§ **Direction**: Please retype the data in full and exactly; the pictures are not part of the copy.

- - -

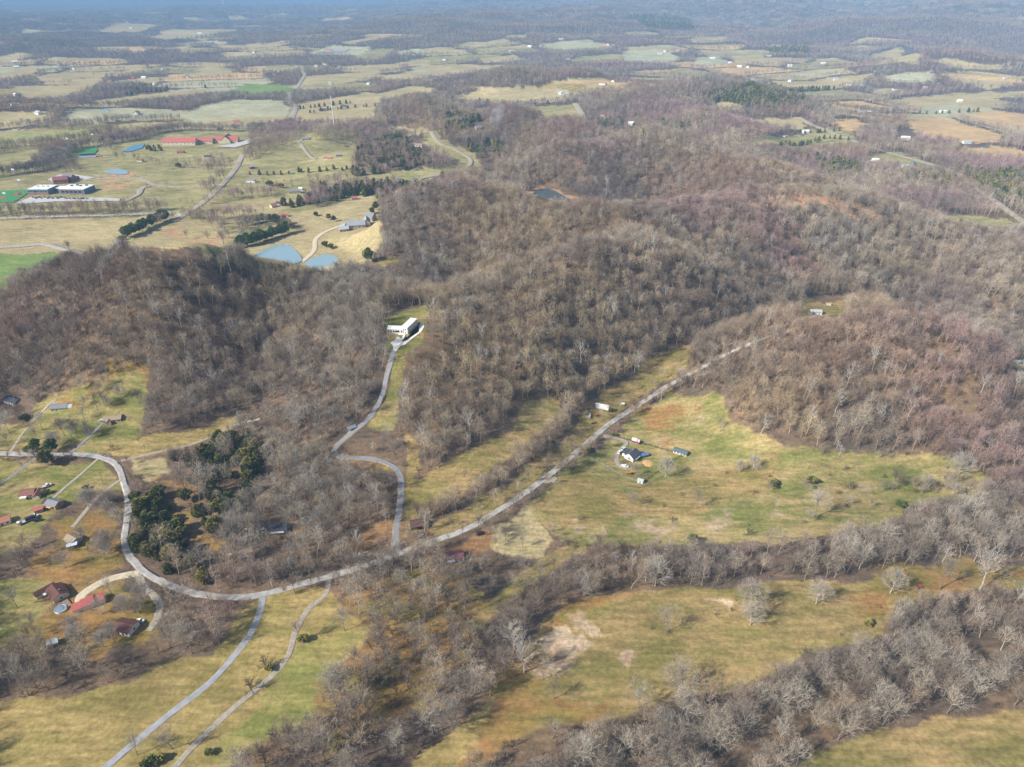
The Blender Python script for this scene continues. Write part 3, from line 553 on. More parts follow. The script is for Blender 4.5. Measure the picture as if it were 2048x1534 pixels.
# individuals: (trunk mesh, crown mesh)
W0 = (.25, .11, .06, .05, .046)
INDIV = dict(
  dome=[both(grow_bare(150 + i, 15, 1.0 + .1 * i, (14, 8, 5, 8), (.32, .13, .07, .052, .048), .22, fuzz=1500), 'dome_tree', PALE, DOMEB) for i in range(3)],
  bush=[both(grow_cedar(470 + i, 3.4, 4.0, 900, .6, 'round'), 'evergreen_bush', TRUNK, NEED) for i in range(3)],
  bare=[both(grow_bare(100 + i, 15.5 + (i % 3), .78 + .1 * (i % 4), (11, 6, 5, 7), W0, .30 + .05 * (i % 3), fuzz=700), 'bare_tree', TRUNK, BARK) for i in range(9)],
  pale=[both(grow_bare(200 + i, 17.5, 1.05, (11, 6, 5, 7), (.34, .17, .085, .06, .048), .36, fuzz=500), 'pale_tree', PALE, PALE) for i in range(4)],
  shrub=[both(grow_bare(300 + i, 5.0, 1.25, (9, 6, 5, 4), (.12, .08, .06, .05, .05), .05, .2), 'shrub', TRUNK, SCRUB) for i in range(4)],
  cedar=[both(grow_cedar(400 + i, 10.5 + i % 3, 7.4, 2300, 1.0, 'cone' if i % 2 else 'round'), 'cedar_tree', TRUNK, NEED) for i in range(6)],
  pine=[both(grow_cedar(450 + i, 14, 8, 1500, 1.2, 'round'), 'pine_tree', TRUNK, PINEM) for i in range(3)])
def joined(tw, mat, k):
    t = Twigs(); t.v = list(tw[0].v); t.f = list(tw[0].f); o = len(t.v); t.v += list(tw[1].v); t.f += [tuple(i + o for i in f) for f in tw[1].f]; return t.mesh(k, mat)
def clump(k, seed, mat):
    rg = np.random.default_rng(seed); t = Twigs()
    for i in range(9):
        a = grow_bare(seed * 31 + i, rg.uniform(12, 17), 1.0, (5, 2, 0, 4), (.35, .3, .3, 0, .75), .35)
        ox, oy = rg.uniform(-15, 15, 2)
        for tw in a:
            o = len(t.v); t.v += [p + np.array([ox, oy, 0]) for p in tw.v]; t.f += [tuple(i_ + o for i_ in f) for f in tw.f]
    return t.mesh(k, mat)
def source(name, meshes):
    c = bpy.data.collections.new(name)
    for i, me in enumerate(meshes):
        o = bpy.data.objects.new('%s %03d' % (name, i), me); c.objects.link(o)
    return c
BL1 = [joined(grow_bare(500 + i, 13.5 + (i % 4), .60 + .09 * (i % 4), (10, 5, 4, 5), (.22, .10, .065, .055, .058), .36 + .05 * (i % 3), fuzz=520), BARKF, 'bare_near') for i in range(10)]
BL1 += [joined(grow_bare(540 + i, 16, .8, (9, 5, 4, 5), (.28, .14, .085, .065, .055), .36, fuzz=300), PALE, 'pale_near') for i in range(2)]
BL2 = [joined(grow_bare(600 + i, 14 + (i % 3), .72, (7, 4, 0, 6), (.28, .16, .12, 0, .15), .36, fuzz=170), BARKF, 'bare_mid') for i in range(8)]
BL3 = [clump('bare_far', 700 + i, BARKF) for i in range(5)]
SRC_BARE = source('bare_tree_kinds', BL1 + BL2 + BL3)
EV1 = [joined(grow_cedar(800 + i, 11, 6.6, 900, 1.5), NEED, 'cedar_near') for i in range(4)]
EV2 = [joined(grow_cedar(820 + i, 12, 7, 220, 2.6), NEED, 'cedar_mid') for i in range(3)]
SRC_EVER = source('evergreen_kinds', EV1 + EV2)
SRC_SCRUB = source('scrub_kinds', [joined(grow_bare(900 + i, 4.5, 1.3, (7, 5, 3, 4), (.1, .09, .08, .08, .08), .05, .2), SCRUB, 'scrub') for i in range(5)])
def scatter(name, src, pts, idx, rot, scl, label, cat, tint=None):
    me = bpy.data.meshes.new(name); n = len(pts); me.vertices.add(n); me.vertices.foreach_set('co', np.asarray(pts, np.float32).ravel())
    for nm, ty, key, arr in (('pick', 'INT', 'value', idx.astype(np.int32)), ('turn', 'FLOAT_VECTOR', 'vector', rot.astype(np.float32)), ('size', 'FLOAT_VECTOR', 'vector', scl.astype(np.float32)), ('tint', 'FLOAT_VECTOR', 'vector', (np.ones((n, 3)) if tint is None else tint).astype(np.float32))):
        a = me.attributes.new(nm, ty, 'POINT'); a.data.foreach_set(key, arr.ravel())
    o = tag(link(name, me), label, cat, kind='stuff')
    g = bpy.data.node_groups.new(name + '_scatter', 'GeometryNodeTree'); g.interface.new_socket('Geometry', in_out='INPUT', socket_type='NodeSocketGeometry'); g.interface.new_socket('Geometry', in_out='OUTPUT', socket_type='NodeSocketGeometry')
    N = g.nodes; L = g.links; gi = N.new('NodeGroupInput'); go = N.new('NodeGroupOutput'); ip = N.new('GeometryNodeInstanceOnPoints'); ci = N.new('GeometryNodeCollectionInfo')
    ci.inputs['Collection'].default_value = src; ci.inputs['Separate Children'].default_value = True; ci.inputs['Reset Children'].default_value = True
    def attr(nm, ty):
        k = N.new('GeometryNodeInputNamedAttribute'); k.data_type = ty; k.inputs['Name'].default_value = nm; return k.outputs['Attribute']
    L.new(gi.outputs[0], ip.inputs['Points']); L.new(ci.outputs[0], ip.inputs['Instance']); ip.inputs['Pick Instance'].default_value = True
    L.new(attr('pick', 'INT'), ip.inputs['Instance Index']); L.new(attr('turn', 'FLOAT_VECTOR'), ip.inputs['Rotation']); L.new(attr('size', 'FLOAT_VECTOR'), ip.inputs['Scale']); L.new(ip.outputs[0], go.inputs[0])
    md = o.modifiers.new('scatter', 'NODES'); md.node_group = g; return o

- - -

§ **Task result**:
The Blender Python script for this scene continues. Write part 3, from line 553 on. More parts follow. The script is for Blender 4.5. Measure the picture as if it were 2048x1534 pixels.
# individuals: (trunk mesh, crown mesh)
W0 = (.25, .11, .06, .05, .046)
INDIV = dict(
  dome=[both(grow_bare(150 + i, 15, 1.0 + .1 * i, (14, 8, 5, 8), (.32, .13, .07, .052, .048), .22, fuzz=1500), 'dome_tree', PALE, DOMEB) for i in range(3)],
  bush=[both(grow_cedar(470 + i, 3.4, 4.0, 900, .6, 'round'), 'evergreen_bush', TRUNK, NEED) for i in range(3)],
  bare=[both(grow_bare(100 + i, 15.5 + (i % 3), .78 + .1 * (i % 4), (11, 6, 5, 7), W0, .30 + .05 * (i % 3), fuzz=700), 'bare_tree', TRUNK, BARK) for i in range(9)],
  pale=[both(grow_bare(200 + i, 17.5, 1.05, (11, 6, 5, 7), (.34, .17, .085, .06, .048), .36, fuzz=500), 'pale_tree', PALE, PALE) for i in range(4)],
  shrub=[both(grow_bare(300 + i, 5.0, 1.25, (9, 6, 5, 4), (.12, .08, .06, .05, .05), .05, .2), 'shrub', TRUNK, SCRUB) for i in range(4)],
  cedar=[both(grow_cedar(400 + i, 10.5 + i % 3, 7.4, 2300, 1.0, 'cone' if i % 2 else 'round'), 'cedar_tree', TRUNK, NEED) for i in range(6)],
  pine=[both(grow_cedar(450 + i, 14, 8, 1500, 1.2, 'round'), 'pine_tree', TRUNK, PINEM) for i in range(3)])
def joined(tw, mat, k):
    t = Twigs(); t.v = list(tw[0].v); t.f = list(tw[0].f); o = len(t.v); t.v += list(tw[1].v); t.f += [tuple(i + o for i in f) for f in tw[1].f]; return t.mesh(k, mat)
def clump(k, seed, mat):
    rg = np.random.default_rng(seed); t = Twigs()
    for i in range(9):
        a = grow_bare(seed * 31 + i, rg.uniform(12, 17), 1.0, (5, 2, 0, 4), (.35, .3, .3, 0, .75), .35)
        ox, oy = rg.uniform(-15, 15, 2)
        for tw in a:
            o = len(t.v); t.v += [p + np.array([ox, oy, 0]) for p in tw.v]; t.f += [tuple(i_ + o for i_ in f) for f in tw.f]
    return t.mesh(k, mat)
def source(name, meshes):
    c = bpy.data.collections.new(name)
    for i, me in enumerate(meshes):
        o = bpy.data.objects.new('%s %03d' % (name, i), me); c.objects.link(o)
    return c
BL1 = [joined(grow_bare(500 + i, 13.5 + (i % 4), .60 + .09 * (i % 4), (10, 5, 4, 5), (.22, .10, .065, .055, .058), .36 + .05 * (i % 3), fuzz=520), BARKF, 'bare_near') for i in range(10)]
BL1 += [joined(grow_bare(540 + i, 16, .8, (9, 5, 4, 5), (.28, .14, .085, .065, .055), .36, fuzz=300), PALE, 'pale_near') for i in range(2)]
BL2 = [joined(grow_bare(600 + i, 14 + (i % 3), .72, (7, 4, 0, 6), (.28, .16, .12, 0, .15), .36, fuzz=170), BARKF, 'bare_mid') for i in range(8)]
BL3 = [clump('bare_far', 700 + i, BARKF) for i in range(5)]
SRC_BARE = source('bare_tree_kinds', BL1 + BL2 + BL3)
EV1 = [joined(grow_cedar(800 + i, 11, 6.6, 900, 1.5), NEED, 'cedar_near') for i in range(4)]
EV2 = [joined(grow_cedar(820 + i, 12, 7, 220, 2.6), NEED, 'cedar_mid') for i in range(3)]
SRC_EVER = source('evergreen_kinds', EV1 + EV2)
SRC_SCRUB = source('scrub_kinds', [joined(grow_bare(900 + i, 4.5, 1.3, (7, 5, 3, 4), (.1, .09, .08, .08, .08), .05, .2), SCRUB, 'scrub') for i in range(5)])
def scatter(name, src, pts, idx, rot, scl, label, cat, tint=None):
    me = bpy.data.meshes.new(name); n = len(pts); me.vertices.add(n); me.vertices.foreach_set('co', np.asarray(pts, np.float32).ravel())
    for nm, ty, key, arr in (('pick', 'INT', 'value', idx.astype(np.int32)), ('turn', 'FLOAT_VECTOR', 'vector', rot.astype(np.float32)), ('size', 'FLOAT_VECTOR', 'vector', scl.astype(np.float32)), ('tint', 'FLOAT_VECTOR', 'vector', (np.ones((n, 3)) if tint is None else tint).astype(np.float32))):
        a = me.attributes.new(nm, ty, 'POINT'); a.data.foreach_set(key, arr.ravel())
    o = tag(link(name, me), label, cat, kind='stuff')
    g = bpy.data.node_groups.new(name + '_scatter', 'GeometryNodeTree'); g.interface.new_socket('Geometry', in_out='INPUT', socket_type='NodeSocketGeometry'); g.interface.new_socket('Geometry', in_out='OUTPUT', socket_type='NodeSocketGeometry')
    N = g.nodes; L = g.links; gi = N.new('NodeGroupInput'); go = N.new('NodeGroupOutput'); ip = N.new('GeometryNodeInstanceOnPoints'); ci = N.new('GeometryNodeCollectionInfo')
    ci.inputs['Collection'].default_value = src; ci.inputs['Separate Children'].default_value = True; ci.inputs['Reset Children'].default_value = True
    def attr(nm, ty):
        k = N.new('GeometryNodeInputNamedAttribute'); k.data_type = ty; k.inputs['Name'].default_value = nm; return k.outputs['Attribute']
    L.new(gi.outputs[0], ip.inputs['Points']); L.new(ci.outputs[0], ip.inputs['Instance']); ip.inputs['Pick Instance'].default_value = True
    L.new(attr('pick', 'INT'), ip.inputs['Instance Index']); L.new(attr('turn', 'FLOAT_VECTOR'), ip.inputs['Rotation']); L.new(attr('size', 'FLOAT_VECTOR'), ip.inputs['Scale']); L.new(ip.outputs[0], go.inputs[0])
    md = o.modifiers.new('scatter', 'NODES'); md.node_group = g; return o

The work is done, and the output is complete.